> SUPPLIED DATA
━━━

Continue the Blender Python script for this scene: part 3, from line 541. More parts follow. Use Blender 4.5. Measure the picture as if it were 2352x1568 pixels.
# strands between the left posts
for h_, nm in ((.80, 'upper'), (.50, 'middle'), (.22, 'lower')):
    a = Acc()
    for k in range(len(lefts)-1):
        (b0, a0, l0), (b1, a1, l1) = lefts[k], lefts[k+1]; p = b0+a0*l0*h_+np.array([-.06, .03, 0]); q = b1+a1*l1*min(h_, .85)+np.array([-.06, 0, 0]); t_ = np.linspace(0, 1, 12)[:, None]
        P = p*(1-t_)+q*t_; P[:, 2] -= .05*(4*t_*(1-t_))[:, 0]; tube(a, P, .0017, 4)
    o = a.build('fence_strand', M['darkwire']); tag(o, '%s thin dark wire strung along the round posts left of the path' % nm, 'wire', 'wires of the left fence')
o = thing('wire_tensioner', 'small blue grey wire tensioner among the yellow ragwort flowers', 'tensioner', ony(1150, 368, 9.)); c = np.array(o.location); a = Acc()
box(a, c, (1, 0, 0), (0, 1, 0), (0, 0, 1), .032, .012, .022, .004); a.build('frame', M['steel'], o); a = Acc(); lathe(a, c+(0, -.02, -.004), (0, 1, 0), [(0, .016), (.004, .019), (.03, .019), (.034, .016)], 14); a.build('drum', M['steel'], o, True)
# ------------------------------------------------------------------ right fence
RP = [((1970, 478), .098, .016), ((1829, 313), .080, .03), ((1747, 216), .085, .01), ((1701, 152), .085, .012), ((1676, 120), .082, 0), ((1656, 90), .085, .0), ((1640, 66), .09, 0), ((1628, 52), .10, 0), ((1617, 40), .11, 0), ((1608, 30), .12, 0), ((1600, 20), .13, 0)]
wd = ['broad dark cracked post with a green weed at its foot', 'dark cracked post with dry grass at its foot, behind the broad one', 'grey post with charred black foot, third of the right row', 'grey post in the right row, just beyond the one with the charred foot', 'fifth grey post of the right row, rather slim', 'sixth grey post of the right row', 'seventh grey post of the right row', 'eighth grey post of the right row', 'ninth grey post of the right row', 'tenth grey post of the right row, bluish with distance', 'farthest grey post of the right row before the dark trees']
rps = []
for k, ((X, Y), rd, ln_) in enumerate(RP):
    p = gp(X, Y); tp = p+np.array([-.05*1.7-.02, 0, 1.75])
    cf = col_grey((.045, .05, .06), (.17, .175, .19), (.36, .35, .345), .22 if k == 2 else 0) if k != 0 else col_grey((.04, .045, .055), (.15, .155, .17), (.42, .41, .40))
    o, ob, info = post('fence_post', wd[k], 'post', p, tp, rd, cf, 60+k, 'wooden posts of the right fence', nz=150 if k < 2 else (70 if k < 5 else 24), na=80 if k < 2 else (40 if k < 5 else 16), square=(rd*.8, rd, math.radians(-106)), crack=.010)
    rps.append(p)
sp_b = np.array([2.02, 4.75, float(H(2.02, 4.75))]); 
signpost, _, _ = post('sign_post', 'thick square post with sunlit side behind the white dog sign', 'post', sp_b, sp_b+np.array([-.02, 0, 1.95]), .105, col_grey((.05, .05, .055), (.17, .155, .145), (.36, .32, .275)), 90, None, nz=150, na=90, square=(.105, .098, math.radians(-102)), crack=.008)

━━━

> WHAT TO PRODUCE
Recopy the whole listing exactly.

> SOLUTION FOR THIS EXERCISE
Continue the Blender Python script for this scene: part 3, from line 541. More parts follow. Use Blender 4.5. Measure the picture as if it were 2352x1568 pixels.
# strands between the left posts
for h_, nm in ((.80, 'upper'), (.50, 'middle'), (.22, 'lower')):
    a = Acc()
    for k in range(len(lefts)-1):
        (b0, a0, l0), (b1, a1, l1) = lefts[k], lefts[k+1]; p = b0+a0*l0*h_+np.array([-.06, .03, 0]); q = b1+a1*l1*min(h_, .85)+np.array([-.06, 0, 0]); t_ = np.linspace(0, 1, 12)[:, None]
        P = p*(1-t_)+q*t_; P[:, 2] -= .05*(4*t_*(1-t_))[:, 0]; tube(a, P, .0017, 4)
    o = a.build('fence_strand', M['darkwire']); tag(o, '%s thin dark wire strung along the round posts left of the path' % nm, 'wire', 'wires of the left fence')
o = thing('wire_tensioner', 'small blue grey wire tensioner among the yellow ragwort flowers', 'tensioner', ony(1150, 368, 9.)); c = np.array(o.location); a = Acc()
box(a, c, (1, 0, 0), (0, 1, 0), (0, 0, 1), .032, .012, .022, .004); a.build('frame', M['steel'], o); a = Acc(); lathe(a, c+(0, -.02, -.004), (0, 1, 0), [(0, .016), (.004, .019), (.03, .019), (.034, .016)], 14); a.build('drum', M['steel'], o, True)
# ------------------------------------------------------------------ right fence
RP = [((1970, 478), .098, .016), ((1829, 313), .080, .03), ((1747, 216), .085, .01), ((1701, 152), .085, .012), ((1676, 120), .082, 0), ((1656, 90), .085, .0), ((1640, 66), .09, 0), ((1628, 52), .10, 0), ((1617, 40), .11, 0), ((1608, 30), .12, 0), ((1600, 20), .13, 0)]
wd = ['broad dark cracked post with a green weed at its foot', 'dark cracked post with dry grass at its foot, behind the broad one', 'grey post with charred black foot, third of the right row', 'grey post in the right row, just beyond the one with the charred foot', 'fifth grey post of the right row, rather slim', 'sixth grey post of the right row', 'seventh grey post of the right row', 'eighth grey post of the right row', 'ninth grey post of the right row', 'tenth grey post of the right row, bluish with distance', 'farthest grey post of the right row before the dark trees']
rps = []
for k, ((X, Y), rd, ln_) in enumerate(RP):
    p = gp(X, Y); tp = p+np.array([-.05*1.7-.02, 0, 1.75])
    cf = col_grey((.045, .05, .06), (.17, .175, .19), (.36, .35, .345), .22 if k == 2 else 0) if k != 0 else col_grey((.04, .045, .055), (.15, .155, .17), (.42, .41, .40))
    o, ob, info = post('fence_post', wd[k], 'post', p, tp, rd, cf, 60+k, 'wooden posts of the right fence', nz=150 if k < 2 else (70 if k < 5 else 24), na=80 if k < 2 else (40 if k < 5 else 16), square=(rd*.8, rd, math.radians(-106)), crack=.010)
    rps.append(p)
sp_b = np.array([2.02, 4.75, float(H(2.02, 4.75))]); 
signpost, _, _ = post('sign_post', 'thick square post with sunlit side behind the white dog sign', 'post', sp_b, sp_b+np.array([-.02, 0, 1.95]), .105, col_grey((.05, .05, .055), (.17, .155, .145), (.36, .32, .275)), 90, None, nz=150, na=90, square=(.105, .098, math.radians(-102)), crack=.008)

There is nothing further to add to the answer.